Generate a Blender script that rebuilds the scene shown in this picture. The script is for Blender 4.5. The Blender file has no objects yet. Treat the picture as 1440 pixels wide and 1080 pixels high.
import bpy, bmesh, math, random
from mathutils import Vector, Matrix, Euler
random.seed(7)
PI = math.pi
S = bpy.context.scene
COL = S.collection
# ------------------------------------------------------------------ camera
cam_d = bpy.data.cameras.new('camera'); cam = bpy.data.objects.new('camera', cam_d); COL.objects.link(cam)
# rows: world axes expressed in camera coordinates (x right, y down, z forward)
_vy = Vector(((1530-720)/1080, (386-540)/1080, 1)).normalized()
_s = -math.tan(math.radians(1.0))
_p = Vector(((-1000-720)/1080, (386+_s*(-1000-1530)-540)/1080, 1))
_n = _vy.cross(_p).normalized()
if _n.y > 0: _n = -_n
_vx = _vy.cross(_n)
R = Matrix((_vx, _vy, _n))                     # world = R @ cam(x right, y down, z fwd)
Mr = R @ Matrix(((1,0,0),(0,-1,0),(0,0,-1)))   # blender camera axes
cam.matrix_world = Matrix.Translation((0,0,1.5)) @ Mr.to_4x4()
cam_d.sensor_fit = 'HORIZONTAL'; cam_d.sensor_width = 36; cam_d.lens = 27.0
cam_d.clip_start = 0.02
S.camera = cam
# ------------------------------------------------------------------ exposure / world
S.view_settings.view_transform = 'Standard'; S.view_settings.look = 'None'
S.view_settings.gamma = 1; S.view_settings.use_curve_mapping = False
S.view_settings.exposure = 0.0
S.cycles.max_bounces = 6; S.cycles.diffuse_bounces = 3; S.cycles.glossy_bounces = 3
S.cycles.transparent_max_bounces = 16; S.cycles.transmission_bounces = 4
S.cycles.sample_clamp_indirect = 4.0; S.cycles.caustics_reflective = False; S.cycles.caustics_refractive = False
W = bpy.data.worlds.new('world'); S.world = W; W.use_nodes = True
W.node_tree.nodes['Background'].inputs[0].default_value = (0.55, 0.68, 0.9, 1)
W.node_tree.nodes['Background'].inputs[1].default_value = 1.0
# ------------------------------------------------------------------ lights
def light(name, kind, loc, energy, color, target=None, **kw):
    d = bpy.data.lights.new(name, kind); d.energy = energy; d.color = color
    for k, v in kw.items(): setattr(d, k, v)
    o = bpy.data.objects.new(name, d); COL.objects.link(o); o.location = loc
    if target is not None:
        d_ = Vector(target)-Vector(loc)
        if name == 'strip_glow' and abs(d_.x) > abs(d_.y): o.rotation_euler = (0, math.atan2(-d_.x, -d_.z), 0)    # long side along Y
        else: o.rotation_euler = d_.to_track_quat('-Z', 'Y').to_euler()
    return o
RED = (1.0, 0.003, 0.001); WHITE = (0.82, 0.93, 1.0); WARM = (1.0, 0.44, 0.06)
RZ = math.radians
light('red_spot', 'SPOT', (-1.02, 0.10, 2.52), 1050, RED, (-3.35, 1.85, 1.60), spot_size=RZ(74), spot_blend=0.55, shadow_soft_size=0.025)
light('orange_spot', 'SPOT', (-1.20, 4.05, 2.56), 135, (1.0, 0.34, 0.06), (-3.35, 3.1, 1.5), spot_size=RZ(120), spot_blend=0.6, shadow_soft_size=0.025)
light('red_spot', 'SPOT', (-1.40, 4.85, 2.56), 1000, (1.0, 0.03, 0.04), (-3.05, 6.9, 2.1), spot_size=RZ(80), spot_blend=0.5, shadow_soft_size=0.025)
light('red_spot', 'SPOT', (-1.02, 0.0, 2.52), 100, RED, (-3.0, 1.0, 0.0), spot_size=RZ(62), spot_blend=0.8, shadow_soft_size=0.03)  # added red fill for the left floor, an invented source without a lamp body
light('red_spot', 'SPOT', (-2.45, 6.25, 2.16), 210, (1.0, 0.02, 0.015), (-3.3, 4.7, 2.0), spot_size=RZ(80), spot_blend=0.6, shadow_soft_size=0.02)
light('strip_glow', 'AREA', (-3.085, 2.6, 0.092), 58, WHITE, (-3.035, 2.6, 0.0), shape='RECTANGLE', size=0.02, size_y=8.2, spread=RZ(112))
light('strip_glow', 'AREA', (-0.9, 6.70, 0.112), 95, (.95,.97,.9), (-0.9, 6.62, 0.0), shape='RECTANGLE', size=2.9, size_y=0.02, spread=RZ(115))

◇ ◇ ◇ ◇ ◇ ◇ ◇

Aim of the task -
Go through the material above line by line and copy it exactly.

Full solution -
Generate a Blender script that rebuilds the scene shown in this picture. The script is for Blender 4.5. The Blender file has no objects yet. Treat the picture as 1440 pixels wide and 1080 pixels high.
import bpy, bmesh, math, random
from mathutils import Vector, Matrix, Euler
random.seed(7)
PI = math.pi
S = bpy.context.scene
COL = S.collection
# ------------------------------------------------------------------ camera
cam_d = bpy.data.cameras.new('camera'); cam = bpy.data.objects.new('camera', cam_d); COL.objects.link(cam)
# rows: world axes expressed in camera coordinates (x right, y down, z forward)
_vy = Vector(((1530-720)/1080, (386-540)/1080, 1)).normalized()
_s = -math.tan(math.radians(1.0))
_p = Vector(((-1000-720)/1080, (386+_s*(-1000-1530)-540)/1080, 1))
_n = _vy.cross(_p).normalized()
if _n.y > 0: _n = -_n
_vx = _vy.cross(_n)
R = Matrix((_vx, _vy, _n))                     # world = R @ cam(x right, y down, z fwd)
Mr = R @ Matrix(((1,0,0),(0,-1,0),(0,0,-1)))   # blender camera axes
cam.matrix_world = Matrix.Translation((0,0,1.5)) @ Mr.to_4x4()
cam_d.sensor_fit = 'HORIZONTAL'; cam_d.sensor_width = 36; cam_d.lens = 27.0
cam_d.clip_start = 0.02
S.camera = cam
# ------------------------------------------------------------------ exposure / world
S.view_settings.view_transform = 'Standard'; S.view_settings.look = 'None'
S.view_settings.gamma = 1; S.view_settings.use_curve_mapping = False
S.view_settings.exposure = 0.0
S.cycles.max_bounces = 6; S.cycles.diffuse_bounces = 3; S.cycles.glossy_bounces = 3
S.cycles.transparent_max_bounces = 16; S.cycles.transmission_bounces = 4
S.cycles.sample_clamp_indirect = 4.0; S.cycles.caustics_reflective = False; S.cycles.caustics_refractive = False
W = bpy.data.worlds.new('world'); S.world = W; W.use_nodes = True
W.node_tree.nodes['Background'].inputs[0].default_value = (0.55, 0.68, 0.9, 1)
W.node_tree.nodes['Background'].inputs[1].default_value = 1.0
# ------------------------------------------------------------------ lights
def light(name, kind, loc, energy, color, target=None, **kw):
    d = bpy.data.lights.new(name, kind); d.energy = energy; d.color = color
    for k, v in kw.items(): setattr(d, k, v)
    o = bpy.data.objects.new(name, d); COL.objects.link(o); o.location = loc
    if target is not None:
        d_ = Vector(target)-Vector(loc)
        if name == 'strip_glow' and abs(d_.x) > abs(d_.y): o.rotation_euler = (0, math.atan2(-d_.x, -d_.z), 0)    # long side along Y
        else: o.rotation_euler = d_.to_track_quat('-Z', 'Y').to_euler()
    return o
RED = (1.0, 0.003, 0.001); WHITE = (0.82, 0.93, 1.0); WARM = (1.0, 0.44, 0.06)
RZ = math.radians
light('red_spot', 'SPOT', (-1.02, 0.10, 2.52), 1050, RED, (-3.35, 1.85, 1.60), spot_size=RZ(74), spot_blend=0.55, shadow_soft_size=0.025)
light('orange_spot', 'SPOT', (-1.20, 4.05, 2.56), 135, (1.0, 0.34, 0.06), (-3.35, 3.1, 1.5), spot_size=RZ(120), spot_blend=0.6, shadow_soft_size=0.025)
light('red_spot', 'SPOT', (-1.40, 4.85, 2.56), 1000, (1.0, 0.03, 0.04), (-3.05, 6.9, 2.1), spot_size=RZ(80), spot_blend=0.5, shadow_soft_size=0.025)
light('red_spot', 'SPOT', (-1.02, 0.0, 2.52), 100, RED, (-3.0, 1.0, 0.0), spot_size=RZ(62), spot_blend=0.8, shadow_soft_size=0.03)  # added red fill for the left floor, an invented source without a lamp body
light('red_spot', 'SPOT', (-2.45, 6.25, 2.16), 210, (1.0, 0.02, 0.015), (-3.3, 4.7, 2.0), spot_size=RZ(80), spot_blend=0.6, shadow_soft_size=0.02)
light('strip_glow', 'AREA', (-3.085, 2.6, 0.092), 58, WHITE, (-3.035, 2.6, 0.0), shape='RECTANGLE', size=0.02, size_y=8.2, spread=RZ(112))
light('strip_glow', 'AREA', (-0.9, 6.70, 0.112), 95, (.95,.97,.9), (-0.9, 6.62, 0.0), shape='RECTANGLE', size=2.9, size_y=0.02, spread=RZ(115))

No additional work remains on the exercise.